→ **Exercise aim**
Repeat exactly the lines running from the first line of the data to the line containing "COL = scene.collection", both ends included, and nothing else; drop the pictures.

* Begin *

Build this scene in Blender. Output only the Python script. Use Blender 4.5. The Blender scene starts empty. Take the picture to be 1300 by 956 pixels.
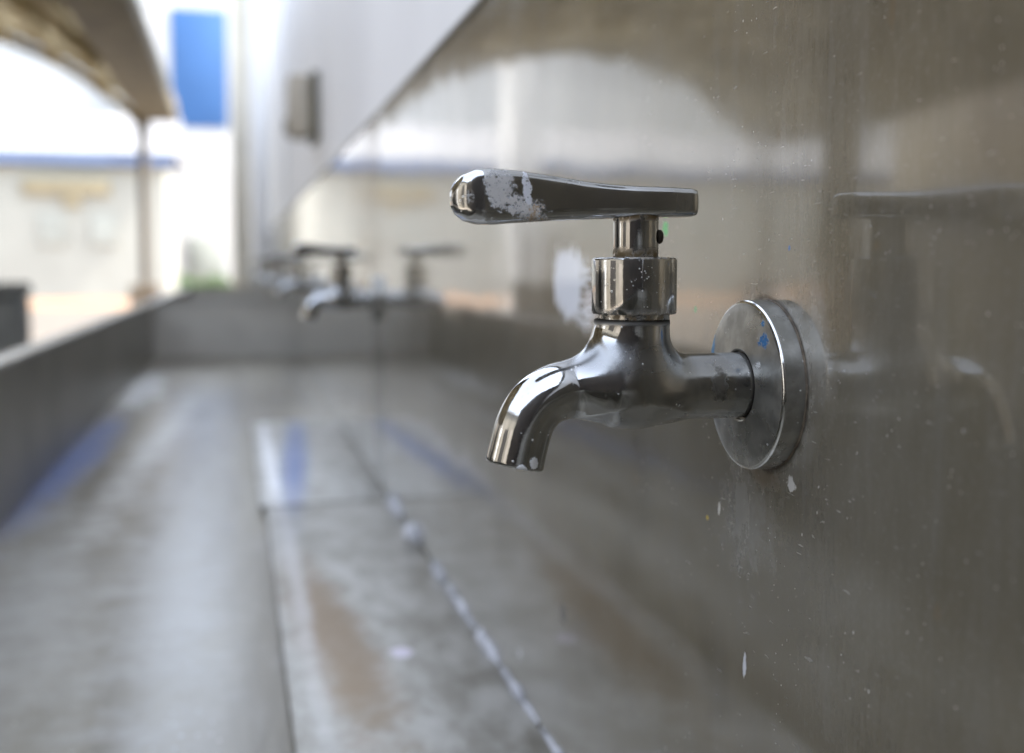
import bpy, bmesh, math, random
import numpy as np
from mathutils import Vector, Matrix, noise as mnoise
random.seed(7); np.random.seed(7)
R = math.radians
scene = bpy.context.scene
COL = scene.collection

# ------------------------------------------------------------------ camera, light, exposure
yaw, pitch = R(14.007), R(3.80)
Fv = Vector((math.sin(yaw)*math.cos(pitch), math.cos(yaw)*math.cos(pitch), -math.sin(pitch)))
Rv = Vector((math.cos(yaw), -math.sin(yaw), 0)); Uv = Rv.cross(Fv)
cd = bpy.data.cameras.new('camera'); cam = bpy.data.objects.new('camera', cd); COL.objects.link(cam)
M = Matrix((Rv, Uv, -Fv)).transposed().to_4x4(); M.translation = Vector((-.1674, 0, 1.0)); cam.matrix_world = M
cd.sensor_width = 36; cd.lens = 1400/1300*36; cd.shift_y = -45/1300
cd.clip_start = .01; cd.clip_end = 2000
cd.dof.use_dof = True; cd.dof.focus_distance = .352; cd.dof.aperture_fstop = 6.3; cd.dof.aperture_blades = 0
scene.camera = cam

SUN_EL, SUN_AZ = 52, 97           # azimuth clockwise from +Y: the sun stands behind the tap wall
w = bpy.data.worlds.new('World'); scene.world = w; w.use_nodes = True
nt = w.node_tree; bg = nt.nodes['Background']
sky = nt.nodes.new('ShaderNodeTexSky'); sky.sky_type = 'NISHITA'; sky.sun_disc = False
sky.sun_elevation = R(SUN_EL); sky.sun_rotation = R(SUN_AZ); sky.dust_density = 1.5; sky.air_density = 1.0; sky.ozone_density = .7
hs = nt.nodes.new('ShaderNodeHueSaturation'); hs.inputs['Saturation'].default_value = .5     # hazy, milky sky
nt.links.new(sky.outputs[0], hs.inputs['Color']); nt.links.new(hs.outputs[0], bg.inputs[0]); bg.inputs[1].default_value = .15
sl = bpy.data.lights.new('sun', 'SUN'); sl.energy = 2.0; sl.angle = R(.5); sl.color = (1, .94, .86)
so = bpy.data.objects.new('sun', sl); COL.objects.link(so)
sd = Vector((math.sin(R(SUN_AZ))*math.cos(R(SUN_EL)), math.cos(R(SUN_AZ))*math.cos(R(SUN_EL)), math.sin(R(SUN_EL))))
so.rotation_euler = sd.to_track_quat('Z', 'Y').to_euler(); so.location = (0, 0, 10)
vs = scene.view_settings; vs.view_transform = 'Standard'; vs.look = 'None'; vs.gamma = 1; vs.use_curve_mapping = False
vs.exposure = 2.95
scene.cycles.max_bounces = 6; scene.cycles.glossy_bounces = 4; scene.cycles.diffuse_bounces = 3; scene.cycles.transmission_bounces = 3
scene.cycles.sample_clamp_indirect = 6; scene.cycles.use_denoising = True

# ------------------------------------------------------------------ node helper
class NB:
    def __init__(s, name):
        s.m = bpy.data.materials.new(name); s.m.use_nodes = True; s.t = s.m.node_tree
        s.p = s.t.nodes['Principled BSDF']; s.co = s.t.nodes.new('ShaderNodeTexCoord').outputs['Object']
        sx = s.t.nodes.new('ShaderNodeSeparateXYZ'); s.t.links.new(s.co, sx.inputs[0]); s.x, s.y, s.z = sx.outputs
    def put(s, sock, v):
        if isinstance(v, bpy.types.NodeSocket): s.t.links.new(v, sock)
        elif isinstance(v, (tuple, list)) and len(v) == 3 and sock.type == 'RGBA': sock.default_value = (*v, 1)
        else: sock.default_value = v
    def ma(s, op, a, b=0.0, c=None, clamp=False):
        n = s.t.nodes.new('ShaderNodeMath'); n.operation = op; n.use_clamp = clamp
        s.put(n.inputs[0], a); s.put(n.inputs[1], b)
        if c is not None: s.put(n.inputs[2], c)
        return n.outputs[0]
    def mp(s, sc=(1, 1, 1), loc=(0, 0, 0), v=None):
        n = s.t.nodes.new('ShaderNodeMapping'); s.put(n.inputs[0], v or s.co)
        n.inputs['Scale'].default_value = sc; n.inputs['Location'].default_value = loc; return n.outputs[0]
    def noise(s, scale=1, detail=3, sc=(1, 1, 1), loc=(0, 0, 0), rough=.55, dist=0):
        n = s.t.nodes.new('ShaderNodeTexNoise'); s.put(n.inputs['Vector'], s.mp(sc, loc))
        n.inputs['Scale'].default_value = scale; n.inputs['Detail'].default_value = detail
        n.inputs['Roughness'].default_value = rough; n.inputs['Distortion'].default_value = dist; return n.outputs['Fac']
    def vor(s, scale=1, sc=(1, 1, 1), loc=(0, 0, 0), out='Distance', rnd=1):
        n = s.t.nodes.new('ShaderNodeTexVoronoi'); s.put(n.inputs['Vector'], s.mp(sc, loc))
        n.inputs['Scale'].default_value = scale; n.inputs['Randomness'].default_value = rnd; return n.outputs[out]
    def ss(s, v, a, b, lo=0.0, hi=1.0):
        n = s.t.nodes.new('ShaderNodeMapRange'); n.interpolation_type = 'SMOOTHSTEP'; s.put(n.inputs[0], v)
        n.inputs[1].default_value = a; n.inputs[2].default_value = b; n.inputs[3].default_value = lo; n.inputs[4].default_value = hi
        return n.outputs[0]
    def mix(s, f, a, b):
        n = s.t.nodes.new('ShaderNodeMix'); n.data_type = 'RGBA'; s.put(n.inputs[0], f); s.put(n.inputs[6], a); s.put(n.inputs[7], b)
        return n.outputs[2]
    def mixf(s, f, a, b):
        n = s.t.nodes.new('ShaderNodeMix'); s.put(n.inputs[0], f); s.put(n.inputs[2], a); s.put(n.inputs[3], b); return n.outputs[0]
    def ell(s, u, v, cu, cv, ru, rv, rot=0, amp=.6, ns=None, soft=.12, w=None):
        """irregular patch of paint or dirt: 1 inside, 0 outside"""
        du, dv = s.ma('SUBTRACT', u, cu), s.ma('SUBTRACT', v, cv)
        if rot:
            c_, s_ = math.cos(rot), math.sin(rot)
            a = s.ma('ADD', s.ma('MULTIPLY', du, c_), s.ma('MULTIPLY', dv, s_))
            b = s.ma('SUBTRACT', s.ma('MULTIPLY', dv, c_), s.ma('MULTIPLY', du, s_)); du, dv = a, b
        du, dv = s.ma('DIVIDE', du, ru), s.ma('DIVIDE', dv, rv)
        d = s.ma('SQRT', s.ma('ADD', s.ma('MULTIPLY', du, du), s.ma('MULTIPLY', dv, dv)))
        if ns is not None: d = s.ma('ADD', d, s.ma('MULTIPLY', s.ma('SUBTRACT', ns, .5), amp*4))
        r = s.ss(d, 1-soft, 1+soft, 1, 0)
        return s.ma('MULTIPLY', r, w) if w is not None else r
    def bump(s, h, dist, strength=1.0, nrm=None):
        n = s.t.nodes.new('ShaderNodeBump'); s.put(n.inputs['Height'], h); n.inputs['Distance'].default_value = dist
        n.inputs['Strength'].default_value = strength
        if nrm is not None: s.put(n.inputs['Normal'], nrm)
        return n.outputs[0]
    def set(s, **k):
        for a, v in k.items(): s.put(s.p.inputs[a.replace('_', ' ')], v)
        return s.m

def plain(name, col, rough=.8, metal=0, var=.15, scale=8, bump=.002, col2=None):
    b = NB(name); n = b.noise(scale, 5)
    c2 = col2 or tuple(max(0, c*(1-var*2)) for c in col)
    b.set(Base_Color=b.mix(b.ss(n, .3, .7), c2, col), Roughness=rough, Metallic=metal)
    if bump: b.set(Normal=b.bump(b.noise(scale*6, 4), bump))
    return b.m

# ------------------------------------------------------------------ materials: tap steel
def tap_steel(name, paint=False, part='body'):
    b = NB(name)
    fine = b.noise(900, 3); blot = b.noise(60, 4, loc=(3, 1, 2)); scr = b.noise(1, 2, sc=(250, 250, 2500))
    base = b.mix(b.ss(blot, .3, .75), (.42, .42, .41), (.55, .555, .555))
    rough = b.ma('ADD', .045, b.ma('MULTIPLY', b.ss(blot, .42, .75), .10))
    metal = 1.0
    if part == 'body':
        dull = b.ss(b.x, -.066, -.040)                       # the pipe end is brushed and dull, the spout polished
        under = b.ss(b.z, .001, -.008); near_tip = b.ss(b.x, -.074, -.068)
        dull = b.ma('MAXIMUM', b.ma('MULTIPLY', dull, b.ss(b.z, .013, .004)), b.ma('MULTIPLY', under, near_tip))
        rough = b.mixf(dull, rough, b.ma('ADD', .14, b.ma('MULTIPLY', b.ss(blot, .35, .7), .12)))
        sat = b.ma('MULTIPLY', b.ss(b.x, -.073, -.066), b.ss(b.z, .003, .008)); sat = b.ma('MULTIPLY', sat, b.ss(b.z, .0175, .0135))
        rough = b.mixf(sat, rough, b.ma('ADD', .20, b.ma('MULTIPLY', b.ss(blot, .35, .7), .10)))
        base = b.mix(b.ma('MULTIPLY', sat, .85), base, (.27, .27, .265))
        base = b.mix(b.ma('MULTIPLY', dull, .8), base, (.30, .295, .275))
    if part == 'flange':
        rough = b.ma('ADD', .26, b.ma('MULTIPLY', b.ss(blot, .35, .7), .16)); base = b.mix(b.ss(b.noise(130, 5), .35, .7), (.26, .255, .23), (.40, .39, .36))
        metal = .85
        rim = b.ss(b.ma('SQRT', b.ma('ADD', b.ma('MULTIPLY', b.y, b.y), b.ma('MULTIPLY', b.z, b.z))), .0264, .0267)
        rim = b.ma('MULTIPLY', rim, b.ss(b.x, -.0066, -.0072)); rough = b.mixf(rim, rough, .12); base = b.mix(rim, base, (.62, .62, .60)); metal = b.mixf(rim, metal, 1.0)
    if part == 'handle': rough = b.ma('ADD', .05, b.ma('MULTIPLY', b.ss(blot, .45, .7), .13))
    # splash spots and grime
    spots = b.ma('MULTIPLY', b.ss(b.vor(420), .10, .19, 1, 0), b.ss(b.noise(130, 2, loc=(9, 4, 4)), .56, .64))
    if part == 'bonnet': spots = b.ma('MAXIMUM', b.ma('MULTIPLY', b.ss(b.vor(1000), .12, .24, 1, 0), b.ss(b.noise(190, 4), .50, .60)), spots)
    grime = b.ss(b.noise(240, 6, loc=(1, 7, 2), rough=.7), .60, .72)
    grime = b.ma('MULTIPLY', grime, .45 if part != 'handle' else .2)
    base = b.mix(grime, base, (.20, .185, .15)); rough = b.mixf(grime, rough, .5)
    if part == 'body':
        g = b.ell(b.x, b.z, -.0205, .0015, .0022, .0045, 0, .6, b.noise(500, 3), .4)
        base = b.mix(b.ma('MULTIPLY', g, .8), base, (.10, .085, .06)); rough = b.mixf(g, rough, .7)
        ring = b.ss(b.z, .0195, .0218); base = b.mix(ring, base, (.05, .045, .035)); rough = b.mixf(ring, rough, .8)
        ring = b.ss(b.x, -.0105, -.0088); base = b.mix(ring, base, (.06, .05, .04)); rough = b.mixf(ring, rough, .8)
    if part == 'bonnet':
        e = b.ma('MULTIPLY', b.ma('MAXIMUM', b.ss(b.z, .0262, .0225), b.ss(b.z, .0402, .0414)), b.ss(b.noise(420, 4), .42, .6))
        base = b.mix(e, base, (.30, .25, .18)); rough = b.mixf(e, rough, .6); metal = b.mixf(e, 1.0, .3)
    if part == 'stem':
        e = b.ma('MULTIPLY', b.ma('MAXIMUM', b.ss(b.z, .0455, .0420), b.ss(b.z, .0515, .0538)), b.ss(b.noise(420, 4), .36, .56))
        base = b.mix(e, base, (.22, .17, .10)); rough = b.mixf(e, rough, .7)
    m_sp = b.ma('MULTIPLY', spots, .75)
    base = b.mix(m_sp, base, (.75, .74, .70)); rough = b.mixf(m_sp, rough, .6)
    metal = b.mixf(m_sp, metal, .1)
    pm = None
    if paint:
        n1 = b.noise(520, 5, rough=.7); n2 = b.noise(1100, 4, loc=(4, 4, 1), rough=.7); n3 = b.noise(150, 3)
        near = b.ss(b.y, -.002, -.0035)
        P = []
        if part == 'handle':
            P = [(b.ell(b.x, b.z, -.0912, .0612, .0040, .0052, .15, .55, n1, .10), (.60, .585, .57)),
                 (b.ell(b.x, b.z, -.0842, .0560, .0058, .0025, -.35, .95, n1, .10), (.64, .62, .60)),
                 (b.ma('MULTIPLY', b.ell(b.x, b.z, -.0792, .0545, .0026, .0030, .3, 1.0, n1, .10), b.ss(n2, .50, .53)), (.46, .34, .22)),
                 (b.ell(b.x, b.z, -.0826, .0612, .0010, .0037, .12, .9, b.noise(330, 3), .10), (.74, .75, .79)),
                 (b.ma('MULTIPLY', b.ell(b.x, b.z, -.1002, .0588, .0013, .0022, .0, .9, n2, .10), b.ss(n2, .48, .52)), (.50, .50, .48))]
            chips = b.ma('MULTIPLY', b.ss(b.vor(900, loc=(2, 1, 0)), .14, .22), b.ss(b.noise(700, 5, loc=(2, 2, 7), rough=.75), .40, .44))
        if part == 'body':
            P = [(b.ell(b.x, b.z, -.0845, -.0232, .0016, .0021, .5, .35, n1, .1), (.80, .80, .79)),
                 (b.ell(b.x, b.z, -.0805, -.0212, .0012, .0018, .3, .5, n1, .1), (.74, .73, .70))]
            chips = 1.0
        if part == 'flange':
            u, v = b.y, b.z
            P = [(b.ell(u, v, -.0150, .0152, .0026, .0021, 0, .8, n1, .15), (.02, .13, .30)),
                 (b.ell(u, v, -.0140, .0205, .0009, .0010, 0, .6, n1, .15), (.02, .16, .34)),
                 (b.ell(u, v, .0235, .0120, .0016, .0060, 0, .6, n1, .15), (.08, .24, .42)),
                 (b.ell(u, v, -.0130, .0075, .0013, .0010, 0, .8, n2, .15), (.72, .72, .70))]
            near = 1.0; chips = b.ss(n2, .40, .46)
        for mk, c in P:
            mk = b.ma('MULTIPLY', b.ma('MULTIPLY', mk, near), chips)
            base = b.mix(mk, base, c); rough = b.mixf(mk, rough, .55); metal = b.mixf(mk, metal, 0.0)
            pm = mk if pm is None else b.ma('MAXIMUM', pm, mk)
    h = b.ma('ADD', b.ma('MULTIPLY', fine, .12), b.ma('MULTIPLY', scr, .06))
    h = b.ma('ADD', h, b.ma('MULTIPLY', m_sp, .8))
    if part in ('body', 'flange'): h = b.ma('ADD', h, b.ma('MULTIPLY', b.noise(140, 2, loc=(5, 5, 5)), .45))
    if pm is not None: h = b.ma('ADD', h, b.ma('MULTIPLY', pm, 3.5))
    return b.set(Base_Color=base, Roughness=rough, Metallic=metal, Normal=b.bump(h, .00008))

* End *

→ **Output for this task**
Build this scene in Blender. Output only the Python script. Use Blender 4.5. The Blender scene starts empty. Take the picture to be 1300 by 956 pixels.
import bpy, bmesh, math, random
import numpy as np
from mathutils import Vector, Matrix, noise as mnoise
random.seed(7); np.random.seed(7)
R = math.radians
scene = bpy.context.scene
COL = scene.collection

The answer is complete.